* _Information provided_:
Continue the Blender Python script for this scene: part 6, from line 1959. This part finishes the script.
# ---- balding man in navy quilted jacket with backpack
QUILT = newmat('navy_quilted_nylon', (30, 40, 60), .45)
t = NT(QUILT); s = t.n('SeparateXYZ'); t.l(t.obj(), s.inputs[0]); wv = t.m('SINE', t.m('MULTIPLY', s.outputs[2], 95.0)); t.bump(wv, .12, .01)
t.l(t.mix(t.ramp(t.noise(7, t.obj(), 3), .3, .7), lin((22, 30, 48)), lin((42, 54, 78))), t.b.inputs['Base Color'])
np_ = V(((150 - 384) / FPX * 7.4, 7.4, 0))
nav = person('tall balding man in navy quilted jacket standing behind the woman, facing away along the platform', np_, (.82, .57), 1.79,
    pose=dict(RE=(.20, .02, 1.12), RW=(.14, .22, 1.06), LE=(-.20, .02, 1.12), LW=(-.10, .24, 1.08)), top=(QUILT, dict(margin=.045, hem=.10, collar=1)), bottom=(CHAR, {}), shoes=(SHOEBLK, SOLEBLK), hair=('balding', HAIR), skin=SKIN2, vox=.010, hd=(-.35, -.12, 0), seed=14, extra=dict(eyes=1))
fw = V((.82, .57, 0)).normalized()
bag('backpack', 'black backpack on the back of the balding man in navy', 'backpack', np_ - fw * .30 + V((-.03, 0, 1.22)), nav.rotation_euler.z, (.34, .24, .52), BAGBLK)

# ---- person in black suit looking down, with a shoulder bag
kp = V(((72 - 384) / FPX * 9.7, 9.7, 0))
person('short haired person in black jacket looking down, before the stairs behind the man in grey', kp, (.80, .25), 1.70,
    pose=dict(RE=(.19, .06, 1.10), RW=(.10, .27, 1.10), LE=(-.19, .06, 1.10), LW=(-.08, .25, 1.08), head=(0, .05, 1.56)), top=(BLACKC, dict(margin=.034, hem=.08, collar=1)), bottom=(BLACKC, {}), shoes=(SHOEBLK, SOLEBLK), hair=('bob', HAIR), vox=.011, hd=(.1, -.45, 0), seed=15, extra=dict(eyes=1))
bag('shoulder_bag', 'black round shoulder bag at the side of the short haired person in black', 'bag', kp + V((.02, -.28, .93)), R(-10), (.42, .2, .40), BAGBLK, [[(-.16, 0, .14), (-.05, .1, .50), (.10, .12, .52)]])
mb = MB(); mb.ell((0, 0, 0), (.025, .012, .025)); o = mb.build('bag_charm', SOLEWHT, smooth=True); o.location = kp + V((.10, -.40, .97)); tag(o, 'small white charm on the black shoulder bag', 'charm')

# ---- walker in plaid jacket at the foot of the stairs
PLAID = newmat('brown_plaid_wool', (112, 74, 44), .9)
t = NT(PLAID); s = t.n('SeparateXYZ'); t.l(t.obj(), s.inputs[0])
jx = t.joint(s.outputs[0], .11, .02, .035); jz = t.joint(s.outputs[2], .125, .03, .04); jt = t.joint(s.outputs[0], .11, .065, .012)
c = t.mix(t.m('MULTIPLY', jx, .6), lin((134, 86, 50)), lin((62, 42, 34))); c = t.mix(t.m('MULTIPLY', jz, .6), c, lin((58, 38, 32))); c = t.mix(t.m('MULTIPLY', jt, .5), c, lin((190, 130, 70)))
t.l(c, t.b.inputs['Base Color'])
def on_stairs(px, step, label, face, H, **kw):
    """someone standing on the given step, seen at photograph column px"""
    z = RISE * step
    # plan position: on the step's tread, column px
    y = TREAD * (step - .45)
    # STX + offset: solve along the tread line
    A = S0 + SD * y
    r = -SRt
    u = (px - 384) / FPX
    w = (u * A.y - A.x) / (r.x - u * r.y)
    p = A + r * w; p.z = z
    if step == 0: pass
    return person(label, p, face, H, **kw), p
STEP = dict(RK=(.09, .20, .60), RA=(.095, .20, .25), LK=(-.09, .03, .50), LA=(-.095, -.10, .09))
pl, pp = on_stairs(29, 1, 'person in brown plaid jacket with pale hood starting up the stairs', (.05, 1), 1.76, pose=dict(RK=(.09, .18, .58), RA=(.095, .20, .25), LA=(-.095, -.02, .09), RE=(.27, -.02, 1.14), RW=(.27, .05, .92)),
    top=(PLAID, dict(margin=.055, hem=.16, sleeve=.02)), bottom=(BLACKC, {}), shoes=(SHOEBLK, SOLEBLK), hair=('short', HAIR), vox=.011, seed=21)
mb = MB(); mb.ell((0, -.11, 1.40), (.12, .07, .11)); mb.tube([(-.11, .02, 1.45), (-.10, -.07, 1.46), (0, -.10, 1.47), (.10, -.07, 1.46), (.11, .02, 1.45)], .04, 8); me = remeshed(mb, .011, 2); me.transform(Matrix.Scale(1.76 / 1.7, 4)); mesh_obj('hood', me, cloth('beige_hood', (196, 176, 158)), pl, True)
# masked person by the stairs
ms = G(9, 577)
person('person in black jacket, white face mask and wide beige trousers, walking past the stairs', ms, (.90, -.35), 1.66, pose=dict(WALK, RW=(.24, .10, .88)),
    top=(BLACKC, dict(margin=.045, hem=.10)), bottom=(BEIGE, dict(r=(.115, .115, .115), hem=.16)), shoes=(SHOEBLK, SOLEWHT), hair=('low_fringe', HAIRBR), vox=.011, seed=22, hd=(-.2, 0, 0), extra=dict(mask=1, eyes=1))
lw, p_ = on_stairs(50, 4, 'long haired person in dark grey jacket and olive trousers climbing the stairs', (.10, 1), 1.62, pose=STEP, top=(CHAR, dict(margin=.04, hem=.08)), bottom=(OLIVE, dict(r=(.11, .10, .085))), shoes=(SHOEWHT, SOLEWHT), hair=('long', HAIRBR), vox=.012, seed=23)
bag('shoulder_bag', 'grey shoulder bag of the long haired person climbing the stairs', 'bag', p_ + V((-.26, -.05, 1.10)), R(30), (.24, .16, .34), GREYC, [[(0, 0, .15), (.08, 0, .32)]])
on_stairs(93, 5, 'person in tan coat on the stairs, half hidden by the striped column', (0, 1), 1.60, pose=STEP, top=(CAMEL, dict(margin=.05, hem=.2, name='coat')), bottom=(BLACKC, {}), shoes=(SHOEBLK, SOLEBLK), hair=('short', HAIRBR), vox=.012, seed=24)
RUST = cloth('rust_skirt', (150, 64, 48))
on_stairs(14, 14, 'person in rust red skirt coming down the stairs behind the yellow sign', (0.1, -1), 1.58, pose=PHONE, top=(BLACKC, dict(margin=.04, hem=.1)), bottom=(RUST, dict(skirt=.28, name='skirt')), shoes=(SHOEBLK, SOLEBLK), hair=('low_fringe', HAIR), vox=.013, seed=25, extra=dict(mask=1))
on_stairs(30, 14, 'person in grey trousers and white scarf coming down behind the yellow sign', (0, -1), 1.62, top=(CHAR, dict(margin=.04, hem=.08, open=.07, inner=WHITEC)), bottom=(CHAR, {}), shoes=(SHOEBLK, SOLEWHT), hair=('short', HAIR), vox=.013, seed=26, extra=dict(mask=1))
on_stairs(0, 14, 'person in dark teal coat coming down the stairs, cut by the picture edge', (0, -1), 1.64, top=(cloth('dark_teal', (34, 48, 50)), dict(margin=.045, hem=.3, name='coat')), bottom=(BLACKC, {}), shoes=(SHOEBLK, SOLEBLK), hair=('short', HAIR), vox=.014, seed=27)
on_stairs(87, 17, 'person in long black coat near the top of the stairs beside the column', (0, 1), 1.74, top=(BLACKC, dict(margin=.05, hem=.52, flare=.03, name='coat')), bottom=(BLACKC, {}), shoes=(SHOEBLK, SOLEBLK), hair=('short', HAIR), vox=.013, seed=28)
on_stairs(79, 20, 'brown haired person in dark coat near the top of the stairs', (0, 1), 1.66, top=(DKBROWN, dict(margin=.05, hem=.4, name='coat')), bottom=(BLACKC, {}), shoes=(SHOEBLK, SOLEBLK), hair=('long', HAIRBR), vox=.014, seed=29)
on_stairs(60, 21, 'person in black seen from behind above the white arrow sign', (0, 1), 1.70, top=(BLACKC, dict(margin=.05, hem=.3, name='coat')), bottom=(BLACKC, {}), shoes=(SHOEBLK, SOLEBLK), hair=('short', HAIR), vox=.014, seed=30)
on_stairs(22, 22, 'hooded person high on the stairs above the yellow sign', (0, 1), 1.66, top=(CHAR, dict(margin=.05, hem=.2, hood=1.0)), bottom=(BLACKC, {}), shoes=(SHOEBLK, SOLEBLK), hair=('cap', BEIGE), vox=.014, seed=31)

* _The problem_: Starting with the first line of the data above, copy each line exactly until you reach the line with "mb = MB(); mb.ell((0, 0, 0), (.025, .012, .025));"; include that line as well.

* _Expected output_:
Continue the Blender Python script for this scene: part 6, from line 1959. This part finishes the script.
# ---- balding man in navy quilted jacket with backpack
QUILT = newmat('navy_quilted_nylon', (30, 40, 60), .45)
t = NT(QUILT); s = t.n('SeparateXYZ'); t.l(t.obj(), s.inputs[0]); wv = t.m('SINE', t.m('MULTIPLY', s.outputs[2], 95.0)); t.bump(wv, .12, .01)
t.l(t.mix(t.ramp(t.noise(7, t.obj(), 3), .3, .7), lin((22, 30, 48)), lin((42, 54, 78))), t.b.inputs['Base Color'])
np_ = V(((150 - 384) / FPX * 7.4, 7.4, 0))
nav = person('tall balding man in navy quilted jacket standing behind the woman, facing away along the platform', np_, (.82, .57), 1.79,
    pose=dict(RE=(.20, .02, 1.12), RW=(.14, .22, 1.06), LE=(-.20, .02, 1.12), LW=(-.10, .24, 1.08)), top=(QUILT, dict(margin=.045, hem=.10, collar=1)), bottom=(CHAR, {}), shoes=(SHOEBLK, SOLEBLK), hair=('balding', HAIR), skin=SKIN2, vox=.010, hd=(-.35, -.12, 0), seed=14, extra=dict(eyes=1))
fw = V((.82, .57, 0)).normalized()
bag('backpack', 'black backpack on the back of the balding man in navy', 'backpack', np_ - fw * .30 + V((-.03, 0, 1.22)), nav.rotation_euler.z, (.34, .24, .52), BAGBLK)

# ---- person in black suit looking down, with a shoulder bag
kp = V(((72 - 384) / FPX * 9.7, 9.7, 0))
person('short haired person in black jacket looking down, before the stairs behind the man in grey', kp, (.80, .25), 1.70,
    pose=dict(RE=(.19, .06, 1.10), RW=(.10, .27, 1.10), LE=(-.19, .06, 1.10), LW=(-.08, .25, 1.08), head=(0, .05, 1.56)), top=(BLACKC, dict(margin=.034, hem=.08, collar=1)), bottom=(BLACKC, {}), shoes=(SHOEBLK, SOLEBLK), hair=('bob', HAIR), vox=.011, hd=(.1, -.45, 0), seed=15, extra=dict(eyes=1))
bag('shoulder_bag', 'black round shoulder bag at the side of the short haired person in black', 'bag', kp + V((.02, -.28, .93)), R(-10), (.42, .2, .40), BAGBLK, [[(-.16, 0, .14), (-.05, .1, .50), (.10, .12, .52)]])
mb = MB(); mb.ell((0, 0, 0), (.025, .012, .025)); o = mb.build('bag_charm', SOLEWHT, smooth=True); o.location = kp + V((.10, -.40, .97)); tag(o, 'small white charm on the black shoulder bag', 'charm')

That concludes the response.